■ **REQUIRED WORK**
Return, exactly as written, every line from the first line of the data below through the line that contains "def lerp(a, b, t): return a + (b-a)*t".

>>>>>

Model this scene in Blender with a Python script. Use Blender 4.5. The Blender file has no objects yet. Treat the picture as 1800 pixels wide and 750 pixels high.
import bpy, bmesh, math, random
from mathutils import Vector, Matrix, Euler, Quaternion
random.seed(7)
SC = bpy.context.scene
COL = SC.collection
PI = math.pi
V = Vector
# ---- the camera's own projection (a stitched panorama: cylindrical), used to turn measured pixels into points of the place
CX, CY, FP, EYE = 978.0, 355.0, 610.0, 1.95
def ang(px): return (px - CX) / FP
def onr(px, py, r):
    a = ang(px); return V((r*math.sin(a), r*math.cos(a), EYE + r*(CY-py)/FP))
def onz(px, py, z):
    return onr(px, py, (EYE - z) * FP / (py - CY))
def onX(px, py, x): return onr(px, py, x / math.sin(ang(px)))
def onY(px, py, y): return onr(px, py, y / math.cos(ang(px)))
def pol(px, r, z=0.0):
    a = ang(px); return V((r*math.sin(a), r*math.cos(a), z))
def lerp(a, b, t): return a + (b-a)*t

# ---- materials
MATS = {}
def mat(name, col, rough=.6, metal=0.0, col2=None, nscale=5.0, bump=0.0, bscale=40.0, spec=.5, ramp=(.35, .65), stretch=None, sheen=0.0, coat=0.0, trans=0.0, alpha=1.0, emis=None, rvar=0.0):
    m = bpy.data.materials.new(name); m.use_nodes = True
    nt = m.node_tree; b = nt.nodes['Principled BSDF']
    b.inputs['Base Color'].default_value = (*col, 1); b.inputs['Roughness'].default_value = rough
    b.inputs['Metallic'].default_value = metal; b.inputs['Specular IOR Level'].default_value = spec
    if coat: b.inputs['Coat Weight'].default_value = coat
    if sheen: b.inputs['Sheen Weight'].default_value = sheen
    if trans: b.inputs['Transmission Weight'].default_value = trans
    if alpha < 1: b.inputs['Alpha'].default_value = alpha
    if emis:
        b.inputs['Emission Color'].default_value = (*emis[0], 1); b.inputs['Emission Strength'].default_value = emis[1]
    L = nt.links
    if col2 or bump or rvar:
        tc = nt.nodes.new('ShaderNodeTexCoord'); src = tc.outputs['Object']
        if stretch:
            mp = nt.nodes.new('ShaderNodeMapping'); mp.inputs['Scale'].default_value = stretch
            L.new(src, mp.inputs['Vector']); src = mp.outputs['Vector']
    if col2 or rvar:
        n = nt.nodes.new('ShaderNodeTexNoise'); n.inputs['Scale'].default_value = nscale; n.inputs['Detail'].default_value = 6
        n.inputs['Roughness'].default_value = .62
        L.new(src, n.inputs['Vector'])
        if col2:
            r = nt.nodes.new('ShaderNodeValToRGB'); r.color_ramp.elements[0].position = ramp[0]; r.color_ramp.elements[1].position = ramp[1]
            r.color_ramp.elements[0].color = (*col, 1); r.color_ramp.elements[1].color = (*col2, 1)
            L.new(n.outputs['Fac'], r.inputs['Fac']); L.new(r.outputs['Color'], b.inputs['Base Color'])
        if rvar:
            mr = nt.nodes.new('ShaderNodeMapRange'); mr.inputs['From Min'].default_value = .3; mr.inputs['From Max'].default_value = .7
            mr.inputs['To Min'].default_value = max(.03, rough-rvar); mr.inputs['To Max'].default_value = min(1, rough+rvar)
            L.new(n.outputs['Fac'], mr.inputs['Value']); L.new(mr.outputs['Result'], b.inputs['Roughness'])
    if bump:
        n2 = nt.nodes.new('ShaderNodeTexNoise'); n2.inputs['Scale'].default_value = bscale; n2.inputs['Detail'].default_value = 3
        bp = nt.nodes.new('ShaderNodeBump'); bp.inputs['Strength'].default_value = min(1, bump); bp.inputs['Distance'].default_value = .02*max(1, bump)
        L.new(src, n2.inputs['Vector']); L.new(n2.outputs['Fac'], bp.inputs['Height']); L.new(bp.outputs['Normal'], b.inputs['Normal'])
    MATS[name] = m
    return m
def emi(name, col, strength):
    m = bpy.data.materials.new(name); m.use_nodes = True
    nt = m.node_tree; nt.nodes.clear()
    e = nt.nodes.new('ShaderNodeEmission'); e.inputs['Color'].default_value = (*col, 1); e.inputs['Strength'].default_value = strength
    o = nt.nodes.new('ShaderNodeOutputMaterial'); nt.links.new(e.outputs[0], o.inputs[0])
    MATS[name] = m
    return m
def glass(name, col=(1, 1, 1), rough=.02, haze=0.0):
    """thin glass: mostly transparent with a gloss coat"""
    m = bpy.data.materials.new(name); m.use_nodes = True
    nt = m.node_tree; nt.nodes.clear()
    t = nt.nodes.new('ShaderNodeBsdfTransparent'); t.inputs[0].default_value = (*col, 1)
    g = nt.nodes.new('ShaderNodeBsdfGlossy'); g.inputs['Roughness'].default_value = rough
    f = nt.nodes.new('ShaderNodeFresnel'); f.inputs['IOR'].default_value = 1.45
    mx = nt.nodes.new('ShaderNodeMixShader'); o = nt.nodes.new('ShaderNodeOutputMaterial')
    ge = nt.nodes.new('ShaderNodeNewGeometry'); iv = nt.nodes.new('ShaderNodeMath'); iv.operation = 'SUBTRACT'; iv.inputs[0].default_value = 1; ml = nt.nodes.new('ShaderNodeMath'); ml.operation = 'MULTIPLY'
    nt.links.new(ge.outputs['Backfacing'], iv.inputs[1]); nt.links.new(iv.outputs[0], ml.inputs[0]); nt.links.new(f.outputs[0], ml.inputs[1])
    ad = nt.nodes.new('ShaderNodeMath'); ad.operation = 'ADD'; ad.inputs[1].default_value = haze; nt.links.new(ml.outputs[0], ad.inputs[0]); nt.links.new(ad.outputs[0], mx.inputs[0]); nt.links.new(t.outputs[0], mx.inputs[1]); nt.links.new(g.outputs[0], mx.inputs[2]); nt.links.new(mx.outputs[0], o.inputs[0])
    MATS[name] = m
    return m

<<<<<

■ **TASK ANSWER**
Model this scene in Blender with a Python script. Use Blender 4.5. The Blender file has no objects yet. Treat the picture as 1800 pixels wide and 750 pixels high.
import bpy, bmesh, math, random
from mathutils import Vector, Matrix, Euler, Quaternion
random.seed(7)
SC = bpy.context.scene
COL = SC.collection
PI = math.pi
V = Vector
# ---- the camera's own projection (a stitched panorama: cylindrical), used to turn measured pixels into points of the place
CX, CY, FP, EYE = 978.0, 355.0, 610.0, 1.95
def ang(px): return (px - CX) / FP
def onr(px, py, r):
    a = ang(px); return V((r*math.sin(a), r*math.cos(a), EYE + r*(CY-py)/FP))
def onz(px, py, z):
    return onr(px, py, (EYE - z) * FP / (py - CY))
def onX(px, py, x): return onr(px, py, x / math.sin(ang(px)))
def onY(px, py, y): return onr(px, py, y / math.cos(ang(px)))
def pol(px, r, z=0.0):
    a = ang(px); return V((r*math.sin(a), r*math.cos(a), z))
def lerp(a, b, t): return a + (b-a)*t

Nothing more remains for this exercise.